Cabrera fue, sin duda, el hombre que con mayor claridad y sin cegarse por los éxitos circunstanciales del maderismo, intentó hacer ver al presidente los peligros de que el viejo orden siguiera controlando en una segunda instancia los escaños más altos del gobierno; sin embargo, sus reflexiones no fueron escuchadas y menos atendidas.

Al final de su vida, un tanto distante y amargado, cansado, desilusionado, y quizá incomprendido por muchos, Cabrera decide retirarse. Fue entonces cuando Adolfo Ruiz Cortines lo llamó para fungir como consejero presidencial. No obstante, esa pluma incansable tuvo tiempo para proseguir por el camino. Paradójicamente, volvía al punto de partida: Como periodista volvió a bregar y luchar para que su opinión fuera leída y se hiciera sentir.

Tras haber proporcionado sustancia y contenido a la ideología de la revolución, hace un alto en el camino y empieza a enjuiciar, desde fuera, el proceso que quizá le fue tan caro y entrañable.

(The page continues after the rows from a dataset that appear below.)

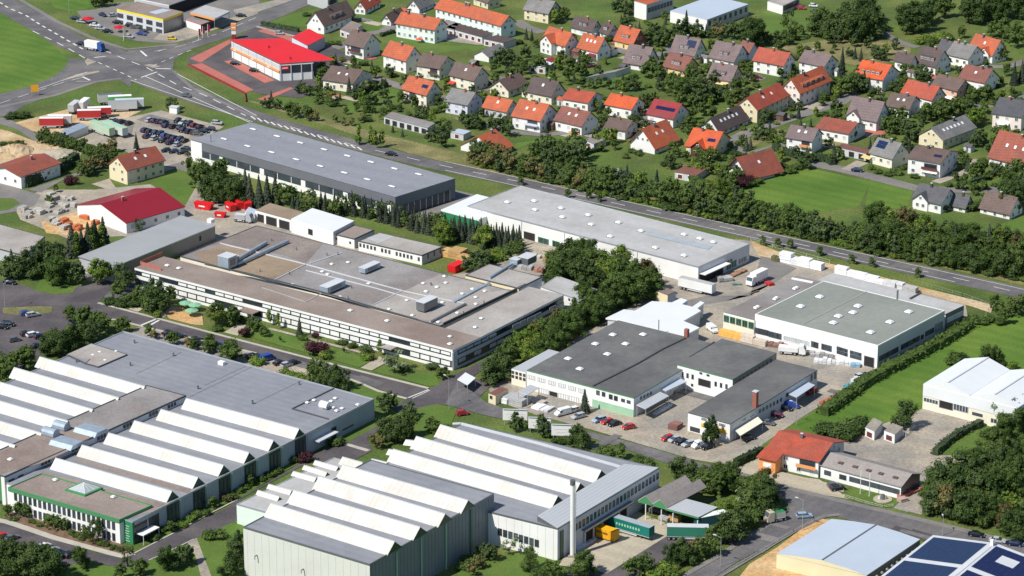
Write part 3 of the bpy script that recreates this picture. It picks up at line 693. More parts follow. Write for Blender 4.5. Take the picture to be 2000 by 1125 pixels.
def hedge(pts, w, h, label, m='leaf', dens=7, name='hedge', cat='hedge', seed=1, ls=.32):
    rng = random.Random(seed); ps = [P(x, y) for x, y in pts]; o = ps[0]; b = MB(); V = []; F = []
    for p, q_ in zip(ps, ps[1:]):
        d = q_-p; L = d.length; d.normalize(); n = Vector((-d.y, d.x, 0))
        k = max(1, int(L/3)); 
        for j in range(k):
            a, c = p+d*L*j/k-o, p+d*L*(j+1)/k-o; w1, w2 = w*.42*rng.uniform(.85, 1.1), w*.42; h1 = h*rng.uniform(.82, .97)
            b.hexa([a-n*w1, c-n*w1, c+n*w1, a+n*w1], [a-n*w1*.85+Z*h1, c-n*w1*.85+Z*h1, c+n*w1*.85+Z*h1, a+n*w1*.85+Z*h1], m)
        for i in range(int(L*dens)):
            t = rng.uniform(0, L); u = rng.uniform(-1, 1); top = rng.random() < .55
            if top: c = p+d*t+n*w*.5*u+Z*h*rng.uniform(.88, 1.08)*(1-.12*u*u)
            else: c = p+d*t+n*w*.5*(1 if u > 0 else -1)*rng.uniform(.88, 1.1)+Z*h*rng.uniform(.05, .95)
            nn = Vector((rng.gauss(0, 1), rng.gauss(0, 1), rng.gauss(.6, 1))).normalized(); tt = nn.orthogonal().normalized(); uu = nn.cross(tt); s = ls*rng.uniform(.6, 1.4); c = c-o
            k = len(V); V.extend([c+tt*s, c+uu*s*.8, c-tt*s, c-uu*s*.8]); F.append((k, k+1, k+2, k+3))
    i = len(b.v); b.v += [tuple(v) for v in V]; k = b.mi(m)
    for f in F: b.f.append([i+j for j in f]); b.m.append(k)
    return put(b.build(name, None, label=label, cat=cat), o)
# ================================================================ vehicles
def prism_x(b, prof, w0, w1, m):
    """profile in x,z extruded over y; w as function handled by caller"""
    b.hexa([Vector((x, -w0, z)) for x, z in prof], [Vector((x, w1, z)) for x, z in prof], m)
def wheel_mesh(r=.32, w=.22):
    b = MB(); b.tube(Vector((0, -w/2, 0)), Vector((0, w/2, 0)), r, 'rubber', 12); b.tube(Vector((0, -w/2-.01, 0)), Vector((0, w/2+.01, 0)), r*.55, 'metal', 8); return b.mesh('wheel')
WH = wheel_mesh(); WHBIG = wheel_mesh(.5, .3)
def car_meshes(kind):
    prof = dict(saloon=([(-2.2, .35), (-2.25, .8), (-1.6, .95), (1.0, .95), (2.1, .75), (2.2, .35)], [(-1.65, .93), (-1.1, 1.4), (.35, 1.42), (1.15, .93)]),
                estate=([(-2.2, .35), (-2.22, .95), (-2.1, 1.0), (1.1, .95), (2.1, .78), (2.2, .35)], [(-2.1, .98), (-1.8, 1.45), (.45, 1.45), (1.2, .93)]),
                hatch=([(-1.9, .35), (-1.95, .95), (-1.8, 1.0), (1.0, .98), (1.8, .8), (1.9, .35)], [(-1.85, .98), (-1.5, 1.48), (.3, 1.48), (1.15, .96)]),
                van=([(-2.6, .4), (-2.6, 1.15), (1.7, 1.15), (2.4, .95), (2.5, .4)], [(-2.58, 1.13), (-2.5, 2.05), (1.1, 2.05), (1.85, 1.13)]))[kind]
    w = .86 if kind != 'van' else .95
    b = MB(); prism_x(b, prof[0], w, w, 'car_paint'); body = b
    c = prof[1]; n = len(c); wi = w-.16 if kind != 'van' else w-.06
    lo = [Vector((x, s*(w-.03), z)) for s in (-1, 1) for x, z in (c[0], c[-1])]
    top = [Vector((x, s*wi, z)) for s in (-1, 1) for x, z in (c[1], c[2])]
    g = MB(); gm = 'glass' if kind != 'van' else 'car_paint'
    g.hexa([lo[0], lo[1], lo[3], lo[2]], [top[0], top[1], top[3], top[2]], gm, 'car_paint')
    if kind == 'van':
        g.obox(Vector((.75, -w+.0, 1.25)), Vector((.75, 0, 0)), Vector((0, 2*w, 0)), Z*.5, 'glass')
    # painted roof
    body.hexa([v-Z*.03 for v in (top[0], top[1], top[3], top[2])], [Vector((v.x, v.y, v.z+.04)) for v in (top[0], top[1], top[3], top[2])], 'car_paint')
    for s in (-1, 1):
        x = sum(p[0] for p in c[1:3])/2; body.hexa([Vector((x-.06, s*(w-.03)-.02, .95)), Vector((x+.06, s*(w-.03)-.02, .95)), Vector((x+.06, s*(w-.03)+.02, .95)), Vector((x-.06, s*(w-.03)+.02, .95))],
                  [Vector((x-.06, s*wi-.02, c[1][1])), Vector((x+.06, s*wi-.02, c[1][1])), Vector((x+.06, s*wi+.02, c[1][1])), Vector((x-.06, s*wi+.02, c[1][1]))], 'car_paint')
    xs = prof[0][-1][0]; l = MB()
    return body.mesh('body'), g.mesh('window'), xs, w
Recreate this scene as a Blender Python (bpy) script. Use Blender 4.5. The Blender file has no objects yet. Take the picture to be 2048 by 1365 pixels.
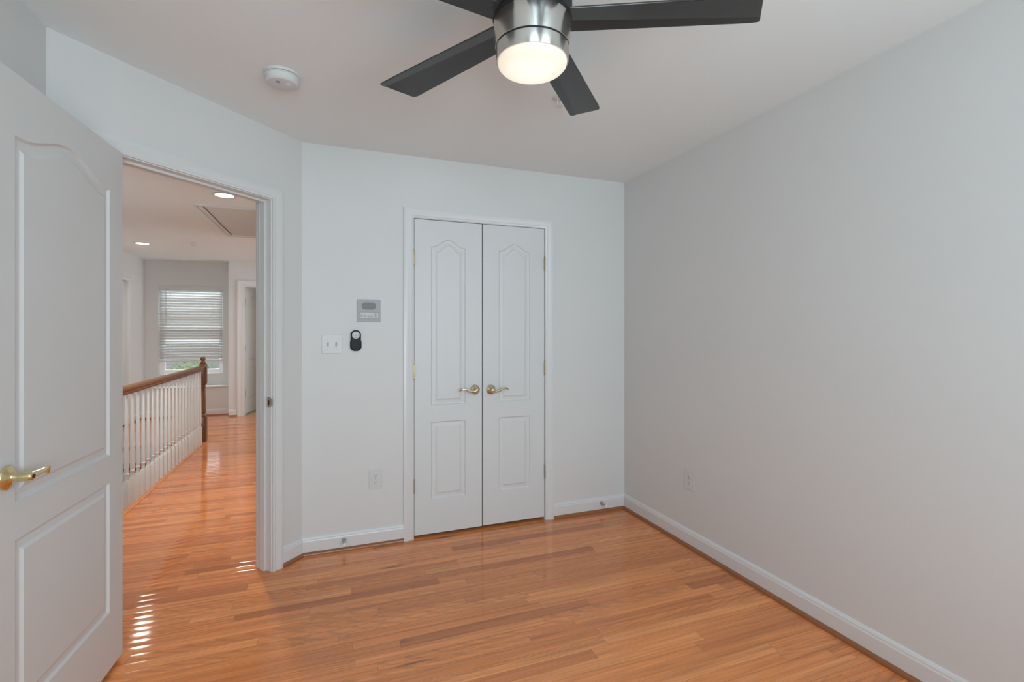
import bpy, bmesh, math, random
from mathutils import Vector, Matrix
from mathutils.geometry import tessellate_polygon

scene = bpy.context.scene
COL = scene.collection
PI = math.pi
random.seed(4)

# ------------------------------------------------------------------ camera
CAM_H = 1.32
YAW = math.atan(366 / 971)
cam_data = bpy.data.cameras.new('camera')
cam = bpy.data.objects.new('camera', cam_data)
COL.objects.link(cam)
cam.location = (0, 0, CAM_H)
cam.rotation_euler = (PI / 2, 0, -YAW)
cam_data.sensor_width = 36
cam_data.lens = 971 / 2048 * 36
cam_data.shift_y = -(682.5 - 664.5) / 2048
cam_data.clip_start = 0.02
cam_data.clip_end = 200
scene.camera = cam

# ------------------------------------------------------------------ world, exposure, big lights
world = bpy.data.worlds.new('world')
scene.world = world
world.use_nodes = True
bg = world.node_tree.nodes['Background']
bg.inputs[0].default_value = (0.86, 0.93, 1.0, 1)
bg.inputs[1].default_value = 2.0

scene.view_settings.view_transform = 'Standard'
scene.view_settings.look = 'None'
scene.view_settings.gamma = 1
scene.view_settings.use_curve_mapping = False
scene.view_settings.exposure = 0.0
scene.cycles.max_bounces = 12
scene.cycles.diffuse_bounces = 8
scene.cycles.glossy_bounces = 5
scene.cycles.transparent_max_bounces = 12
scene.cycles.sample_clamp_indirect = 6
scene.cycles.caustics_reflective = False
scene.cycles.caustics_refractive = False


def area_light(name, loc, target, sx, sy, power, color, spread=PI):
    l = bpy.data.lights.new(name, 'AREA')
    l.shape = 'RECTANGLE'
    l.size, l.size_y = sx, sy
    l.energy = power
    l.color = color
    l.spread = spread
    o = bpy.data.objects.new(name, l)
    COL.objects.link(o)
    o.location = loc
    d = Vector(target) - Vector(loc)
    o.rotation_euler = d.to_track_quat('-Z', 'Y').to_euler()
    return o


# daylight entering through the two bedroom windows behind the camera and the hall window; added fill lamps for ceiling and hall
SKYL = (0.74, 0.90, 1.06)        # light from the sky, falling in
CEIL_FILL = (0.73, 0.97, 1.04)      # upward fill added at the bedroom windows to brighten the ceiling
DAY_HALL = (0.86, 0.98, 1.03)
for nm_, x_ in (('a', -0.15), ('b', 1.20)):
    area_light('daylight_sky_' + nm_, (x_, -1.22, 1.47), (x_, 0.5, 0.63), 0.86, 1.36, 27, SKYL)
    area_light('ceiling_fill_' + nm_, (x_, -1.22, 1.43), (x_, 0.5, 2.27), 0.86, 1.36, 31, CEIL_FILL)
area_light('daylight_hall', (-2.06, 10.5, 3.1), (-2.06, 9.1, 1.5), 1.6, 1.6, 260, DAY_HALL)
area_light('fill_side_room', (1.72, 7.55, 1.5), (0.0, 7.5, 1.35), 1.1, 1.3, 46, (0.86, 0.95, 1.0))  # unseen side-room window light, added to brighten the hall
area_light('fill_stairs', (-2.05, 3.08, 1.5), (-2.05, 8.8, 1.1), 0.9, 1.2, 8, (0.88, 0.96, 1.0), math.radians(110))  # unseen window light added above the stairs to brighten the window wall
area_light('far_room_light', (0.3, 10.6, 1.6), (-0.9, 9.4, 1.0), 1.0, 1.2, 2.5, (1.0, 0.92, 0.8))  # area light inside the room, which has no window


# ------------------------------------------------------------------ helpers
def tag(o, label=None, cat=None, group=None, kind=None):
    if label:
        o['label'] = label
    if cat:
        o['category'] = cat
    if group:
        o['group'] = group
    if kind:
        o['kind'] = kind
    return o


def empty(name, loc, rz=0.0, label=None, cat=None, group=None, kind=None):
    o = bpy.data.objects.new(name, None)
    COL.objects.link(o)
    o.location = loc
    o.rotation_euler = (0, 0, rz)
    o.empty_display_size = 0.05
    return tag(o, label, cat, group, kind)


def obj(name, bm, mat, parent=None, smooth=None, bevel=0.0, label=None, seg=2):
    bmesh.ops.remove_doubles(bm, verts=bm.verts, dist=1e-6)
    bmesh.ops.recalc_face_normals(bm, faces=bm.faces)
    me = bpy.data.meshes.new(name)
    bm.to_mesh(me)
    bm.free()
    mats = mat if isinstance(mat, (list, tuple)) else [mat]
    for m in mats:
        me.materials.append(m)
    o = bpy.data.objects.new(name, me)
    COL.objects.link(o)
    if parent:
        o.parent = parent
    if bevel:
        b = o.modifiers.new('bevel', 'BEVEL')
        b.width = bevel
        b.segments = seg
        b.limit_method = 'ANGLE'
        b.angle_limit = math.radians(40)
        b.harden_normals = False
    if smooth is not None:
        for p in me.polygons:
            p.use_smooth = True
        try:
            me.set_sharp_from_angle(angle=math.radians(smooth))
        except Exception:
            pass
    if label:
        o['label'] = label
    return o


def box(bm, x0, x1, y0, y1, z0, z1, M=None, mi=0):
    vs = [bm.verts.new((x, y, z)) for x in (x0, x1) for y in (y0, y1) for z in (z0, z1)]
    if M is not None:
        for v in vs:
            v.co = M @ v.co
    for f in ((0, 1, 3, 2), (4, 6, 7, 5), (0, 4, 5, 1), (2, 3, 7, 6), (0, 2, 6, 4), (1, 5, 7, 3)):
        bm.faces.new([vs[i] for i in f]).material_index = mi
    return bm


def B(*a, M=None):
    return box(bmesh.new(), *a, M=M)


def prism(bm, poly, z0, z1, M=None, mi=0):
    lo = [bm.verts.new((p[0], p[1], z0)) for p in poly]
    hi = [bm.verts.new((p[0], p[1], z1)) for p in poly]
    if M is not None:
        for v in lo + hi:
            v.co = M @ v.co
    n = len(poly)
    fs = [bm.faces.new(lo[::-1]), bm.faces.new(hi)]
    for i in range(n):
        fs.append(bm.faces.new((lo[i], lo[(i + 1) % n], hi[(i + 1) % n], hi[i])))
    for f in fs:
        f.material_index = mi
    return bm


def lathe(bm, prof, n=32, M=None, mi=0, cap=True):
    """prof: list of (r, z) along the local Z axis."""
    rings = []
    for r, z in prof:
        if r < 1e-6:
            rings.append([bm.verts.new((0, 0, z))])
        else:
            rings.append([bm.verts.new((r * math.cos(2 * PI * i / n), r * math.sin(2 * PI * i / n), z)) for i in range(n)])
    if M is not None:
        for R in rings:
            for v in R:
                v.co = M @ v.co
    fs = []
    for a, b in zip(rings[:-1], rings[1:]):
        for i in range(n):
            j = (i + 1) % n
            if len(a) == 1 and len(b) == 1:
                continue
            if len(a) == 1:
                fs.append(bm.faces.new((a[0], b[i], b[j])))
            elif len(b) == 1:
                fs.append(bm.faces.new((a[i], b[0], a[j])))
            else:
                fs.append(bm.faces.new((a[i], b[i], b[j], a[j])))
    if cap:
        if len(rings[0]) > 1:
            fs.append(bm.faces.new(rings[0][::-1]))
        if len(rings[-1]) > 1:
            fs.append(bm.faces.new(rings[-1]))
    for f in fs:
        f.material_index = mi
    return bm


def tube(bm, pts, rad, n=12, flat=(1.0, 1.0), up=(0, 0, 1)):
    """round (or oval) bar through pts; rad is one number or one per point."""
    pts = [Vector(p) for p in pts]
    if not isinstance(rad, (list, tuple)):
        rad = [rad] * len(pts)
    rings = []
    for k, p in enumerate(pts):
        d = (pts[min(k + 1, len(pts) - 1)] - pts[max(k - 1, 0)]).normalized()
        u = Vector(up)
        if abs(d.dot(u)) > 0.95:
            u = Vector((1, 0, 0))
        s = d.cross(u).normalized()
        u = s.cross(d).normalized()
        rings.append([bm.verts.new(p + s * (rad[k] * flat[0] * math.cos(2 * PI * i / n)) + u * (rad[k] * flat[1] * math.sin(2 * PI * i / n))) for i in range(n)])
    for a, b in zip(rings[:-1], rings[1:]):
        for i in range(n):
            j = (i + 1) % n
            bm.faces.new((a[i], b[i], b[j], a[j]))
    bm.faces.new(rings[0][::-1])
    bm.faces.new(rings[-1])
    return bm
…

Deja de ser teórico para iniciar la larga, combativa, aunque no siempre acertada, tarea de crítico de la revolución. Advertía que el nombre de la Revolución había sido prostituido por los políticos convenencieros que, sin tomar parte en ella, porque no habían nacido, querían, sin embargo, acogerse al amparo de su nombre, llamando revolución a sus ambiciones políticas.

Ese México rudo que vio surgir la personalidad combativa y el talento de Cabrera, había quedado atrás. Decepcionado por el giro equívoco que había tomado la Revolución, decía que ésta había estallado hacía apenas unos lustros, pero estaba tan envejecida, que no la reconocerían ni sus propios progenitores, porque no había hecho nada, absolutamente nada, para resolver el atraso, la pobreza y la ignorancia de millones de mexicanos.

Insistiendo en la necesidad de retomar el rumbo, dejó de escribir tan sólo unos cuantos meses antes de su muerte, el 12 de abril de 1954, a los 78 años de edad.